Task:
Everything from the first line of the data below through the line that contains "lo = bpy.data.objects.new('daylight', ld);" should be written out exactly, please, and nothing more; the pictures stay out.

Supplied material:
|---|
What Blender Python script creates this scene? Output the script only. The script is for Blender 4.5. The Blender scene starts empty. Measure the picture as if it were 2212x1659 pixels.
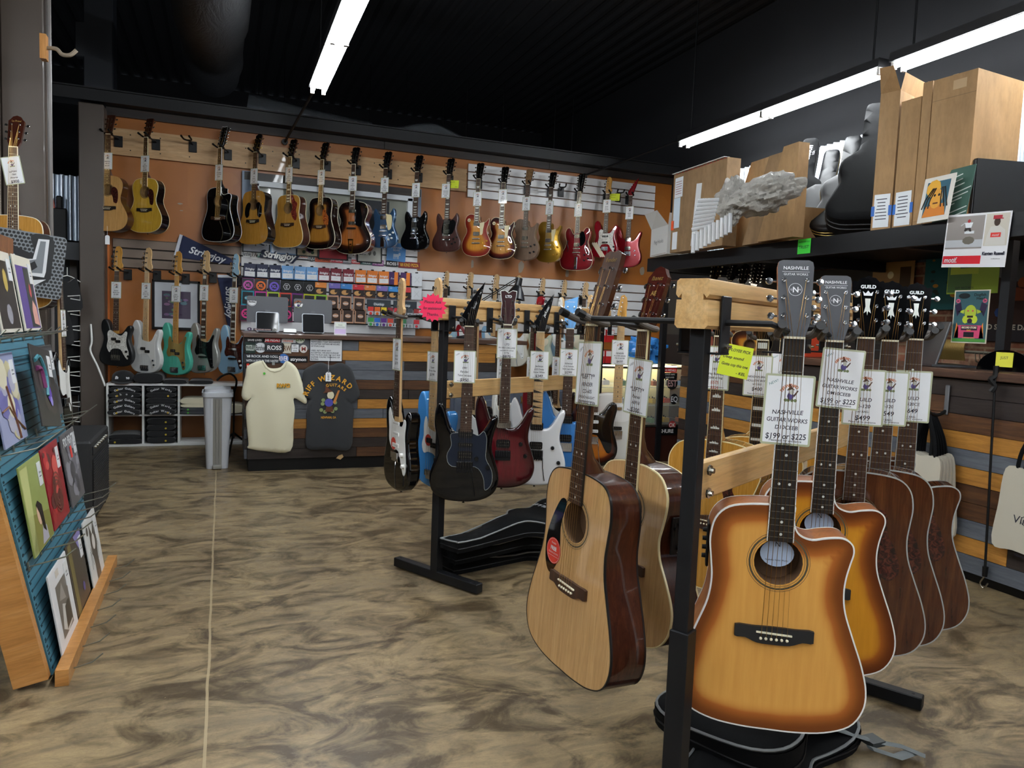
import bpy, bmesh, math, random
import numpy as np
from mathutils import Matrix, Vector, geometry, noise
random.seed(7)
SC = bpy.context.scene; COL = SC.collection
# ---------------------------------------------------------------- camera, world, exposure
CX, CY, FP, HC = 1106.0, 829.5, 1602.0, 1.25
def _n(a): return a / np.linalg.norm(a)
_X = _n(np.array([5200 - CX, -(860 - CY), -FP])); _Y = np.array([480 - CX, -(675 - CY), -FP]); _Y = _n(_Y / np.linalg.norm(_Y) - _X * (_X @ _Y / np.linalg.norm(_Y)))
MC = np.array([_X, _Y, np.cross(_X, _Y)])
cd = bpy.data.cameras.new('camera'); cam = bpy.data.objects.new('camera', cd); COL.objects.link(cam)
cd.sensor_width = 36; cd.lens = 36 * FP / 2212; cd.clip_start = .05
mw = Matrix(MC.tolist()).to_4x4(); mw.translation = (0, 0, HC); cam.matrix_world = mw
SC.camera = cam
SC.view_settings.view_transform = 'Standard'; SC.view_settings.look = 'None'; SC.view_settings.gamma = 1
SC.view_settings.use_curve_mapping = False; SC.view_settings.exposure = 1.07
SC.cycles.use_denoising = True; SC.cycles.max_bounces = 6; SC.cycles.diffuse_bounces = 3; SC.cycles.glossy_bounces = 3; SC.cycles.transparent_max_bounces = 12
SC.cycles.sample_clamp_indirect = 6; SC.cycles.caustics_reflective = False; SC.cycles.caustics_refractive = False
wd = bpy.data.worlds.new('world'); SC.world = wd; wd.use_nodes = True
wd.node_tree.nodes['Background'].inputs[0].default_value = (.75, .85, 1, 1); wd.node_tree.nodes['Background'].inputs[1].default_value = .12
TUBE_POWER = 39.0      # emission of the fluorescent tubes
DAY = 12              # daylight coming through the shop window behind the camera
ld = bpy.data.lights.new('daylight', 'AREA'); ld.shape = 'RECTANGLE'; ld.size = 5.5; ld.size_y = 2.3; ld.energy = DAY; ld.color = (.93, .97, 1)
lo = bpy.data.objects.new('daylight', ld); COL.objects.link(lo); lo.location = (1.4, -2.65, 1.75); lo.rotation_euler = (math.radians(90), 0, 0)

def ray(x, y): return MC @ np.array([x - CX, -(y - CY), -FP]) / FP
def onY(x, y, Y):
    d = ray(x, y); return Vector(np.array([0, 0, HC]) + d * (Y / d[1]))
def onX(x, y, X):
    d = ray(x, y); return Vector(np.array([0, 0, HC]) + d * (X / d[0]))
def onZ(x, y, z):
    d = ray(x, y); return Vector(np.array([0, 0, HC]) + d * ((z - HC) / d[2]))
def atD(x, y, dep):
    return Vector(np.array([0, 0, HC]) + ray(x, y) * dep)

# ---------------------------------------------------------------- materials
MT = {}
def lin(c):
    if isinstance(c, str): c = tuple(int(c[i:i + 2], 16) / 255 for i in (0, 2, 4))
    return tuple(((v / 12.92) if v <= .04045 else ((v + .055) / 1.055) ** 2.4) for v in c) + (1,)
class NT:
    def __init__(s, name):
        s.m = bpy.data.materials.new(name); s.m.use_nodes = True; s.t = s.m.node_tree; s.p = s.t.nodes['Principled BSDF']; MT[name] = s.m
    def n(s, ty, **k):
        nd = s.t.nodes.new(ty)
        for a, v in k.items():
            if a.startswith('i_'):
                key = a[2:]; nd.inputs[int(key) if key.isdigit() else key].default_value = v
            else: setattr(nd, a, v)
        return nd
    def l(s, a, b): s.t.links.new(a, b)
    def set(s, **k):
        for a, v in k.items(): s.p.inputs[{'rough': 'Roughness', 'metal': 'Metallic', 'coat': 'Coat Weight', 'crough': 'Coat Roughness', 'spec': 'Specular IOR Level', 'trans': 'Transmission Weight', 'alpha': 'Alpha', 'sheen': 'Sheen Weight'}[a]].default_value = v
    def coord(s, sc=(1, 1, 1), kind='Object', loc=(0, 0, 0), rot=(0, 0, 0)):
        tc = s.n('ShaderNodeTexCoord'); mp = s.n('ShaderNodeMapping'); mp.inputs['Scale'].default_value = sc; mp.inputs['Location'].default_value = loc; mp.inputs['Rotation'].default_value = rot
        s.l(tc.outputs[kind], mp.inputs[0]); return mp.outputs[0]
    def noise(s, vec, scale, detail=4, rough=.6, dist=0):
        nd = s.n('ShaderNodeTexNoise'); nd.inputs['Scale'].default_value = scale; nd.inputs['Detail'].default_value = detail; nd.inputs['Roughness'].default_value = rough; nd.inputs['Distortion'].default_value = dist
        s.l(vec, nd.inputs['Vector']); return nd.outputs['Fac']
    def ramp(s, fac, stops, interp='LINEAR'):
        r = s.n('ShaderNodeValToRGB'); r.color_ramp.interpolation = interp; e = r.color_ramp.elements
        while len(e) < len(stops): e.new(.5)
        for i, (p, c) in enumerate(stops): e[i].position = p; e[i].color = lin(c) if not isinstance(c, float) else (c, c, c, 1)
        s.l(fac, r.inputs[0]); return r.outputs[0]
    def mix(s, a, b, fac, mode='MIX'):
        m = s.n('ShaderNodeMix', data_type='RGBA', blend_type=mode)
        for k, v in ((0, fac), (6, a), (7, b)):
            if hasattr(v, 'links'): s.l(v, m.inputs[k])
            else: m.inputs[k].default_value = v
        return m.outputs[2]
    def bump(s, h, st=.2, d=.01):
        b = s.n('ShaderNodeBump'); b.inputs['Strength'].default_value = st; b.inputs['Distance'].default_value = d; s.l(h, b.inputs['Height']); s.l(b.outputs[0], s.p.inputs['Normal'])
    def base(s, c):
        if hasattr(c, 'links'): s.l(c, s.p.inputs['Base Color'])
        else: s.p.inputs['Base Color'].default_value = lin(c)
def plain(name, c, rough=.5, metal=0, coat=0, **k):
    if name in MT: return MT[name]
    t = NT(name); t.base(c); t.set(rough=rough, metal=metal, coat=coat, crough=.04, **k); return t.m
def paint(c, rough=.5, **k): return plain('paint_%s_%d' % (c, int(rough * 100)), c, rough, spec=.3, **k)
def gloss(c): return plain('gloss_' + c, c, .5, 0, 1, spec=0)
def ink(c): return plain('ink_' + c, c, .6)
def wood(name, a, b, c=None, sc=(1, 1, 1), grain=9, rough=.5, coat=0, knots=False, bump=.1):
    """grain runs along the axis whose scale is smallest"""
    if name in MT: return MT[name]
    t = NT(name); v = t.coord(sc)
    n1 = t.noise(v, grain, 6, .65, .8); n2 = t.noise(v, grain * 6, 3, .7)
    col = t.ramp(n1, [(.3, a), (.52, b), (.72, c or a)])
    col = t.mix(col, t.ramp(n2, [(.35, .45), (.6, 1.0)]), .35, 'MULTIPLY')
    if knots:
        n3 = t.noise(t.coord((1, 1, 1.6)), 4.5, 1, .4); col = t.mix(col, lin('5a3a1c'), t.ramp(n3, [(.70, 0.0), (.78, .75)]))
    t.base(col); t.set(rough=rough, coat=coat, crough=.03, spec=.15 if coat > .7 else .4)
    if bump: t.bump(n2, bump, .002)
    return t.m
def burst(name, mid, mid2, edge, edge2, d0=.008, d1=.075, rough=.3, coat=1, grain=True, dark=None):
    """finish sprayed darker towards the rim of a guitar body"""
    t = NT(name); at = t.n('ShaderNodeAttribute', attribute_name='edge')
    v = t.coord((9, .6, 1)); n1 = t.noise(v, 8, 4, .6)
    w = t.n('ShaderNodeMath', operation='MULTIPLY_ADD'); t.l(t.noise(t.coord(), 6, 2), w.inputs[0]); w.inputs[1].default_value = .02; t.l(at.outputs['Fac'], w.inputs[2])
    mr = t.n('ShaderNodeMapRange', interpolation_type='SMOOTHSTEP'); mr.inputs[1].default_value = d0 + .01; mr.inputs[2].default_value = d1 + .01; t.l(w.outputs[0], mr.inputs[0])
    inner = t.ramp(n1, [(.35, mid), (.65, mid2)]) if grain else lin(mid)
    col = t.ramp(mr.outputs[0], [(0, edge), (.45, edge2), (1, mid)])
    m2 = t.mix(col, inner, t.ramp(mr.outputs[0], [(.4, 0.0), (1, 1.0)]))
    t.base(m2); t.set(rough=max(rough, .4), coat=coat, crough=.03, spec=.1); return t.m
def emis(name, c, s):
    if name in MT: return MT[name]
    t = NT(name); t.base('ffffff'); t.p.inputs['Emission Color'].default_value = lin(c); t.p.inputs['Emission Strength'].default_value = s; return t.m
def glass(name, alpha=.12, rough=.02, c='e8f0f0'):
    if name in MT: return MT[name]
    t = NT(name); t.base(c); t.set(rough=rough, alpha=alpha, spec=.8); return t.m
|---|
The answer:
What Blender Python script creates this scene? Output the script only. The script is for Blender 4.5. The Blender scene starts empty. Measure the picture as if it were 2212x1659 pixels.
import bpy, bmesh, math, random
import numpy as np
from mathutils import Matrix, Vector, geometry, noise
random.seed(7)
SC = bpy.context.scene; COL = SC.collection
# ---------------------------------------------------------------- camera, world, exposure
CX, CY, FP, HC = 1106.0, 829.5, 1602.0, 1.25
def _n(a): return a / np.linalg.norm(a)
_X = _n(np.array([5200 - CX, -(860 - CY), -FP])); _Y = np.array([480 - CX, -(675 - CY), -FP]); _Y = _n(_Y / np.linalg.norm(_Y) - _X * (_X @ _Y / np.linalg.norm(_Y)))
MC = np.array([_X, _Y, np.cross(_X, _Y)])
cd = bpy.data.cameras.new('camera'); cam = bpy.data.objects.new('camera', cd); COL.objects.link(cam)
cd.sensor_width = 36; cd.lens = 36 * FP / 2212; cd.clip_start = .05
mw = Matrix(MC.tolist()).to_4x4(); mw.translation = (0, 0, HC); cam.matrix_world = mw
SC.camera = cam
SC.view_settings.view_transform = 'Standard'; SC.view_settings.look = 'None'; SC.view_settings.gamma = 1
SC.view_settings.use_curve_mapping = False; SC.view_settings.exposure = 1.07
SC.cycles.use_denoising = True; SC.cycles.max_bounces = 6; SC.cycles.diffuse_bounces = 3; SC.cycles.glossy_bounces = 3; SC.cycles.transparent_max_bounces = 12
SC.cycles.sample_clamp_indirect = 6; SC.cycles.caustics_reflective = False; SC.cycles.caustics_refractive = False
wd = bpy.data.worlds.new('world'); SC.world = wd; wd.use_nodes = True
wd.node_tree.nodes['Background'].inputs[0].default_value = (.75, .85, 1, 1); wd.node_tree.nodes['Background'].inputs[1].default_value = .12
TUBE_POWER = 39.0      # emission of the fluorescent tubes
DAY = 12              # daylight coming through the shop window behind the camera
ld = bpy.data.lights.new('daylight', 'AREA'); ld.shape = 'RECTANGLE'; ld.size = 5.5; ld.size_y = 2.3; ld.energy = DAY; ld.color = (.93, .97, 1)
lo = bpy.data.objects.new('daylight', ld); COL.objects.link(lo); lo.location = (1.4, -2.65, 1.75); lo.rotation_euler = (math.radians(90), 0, 0)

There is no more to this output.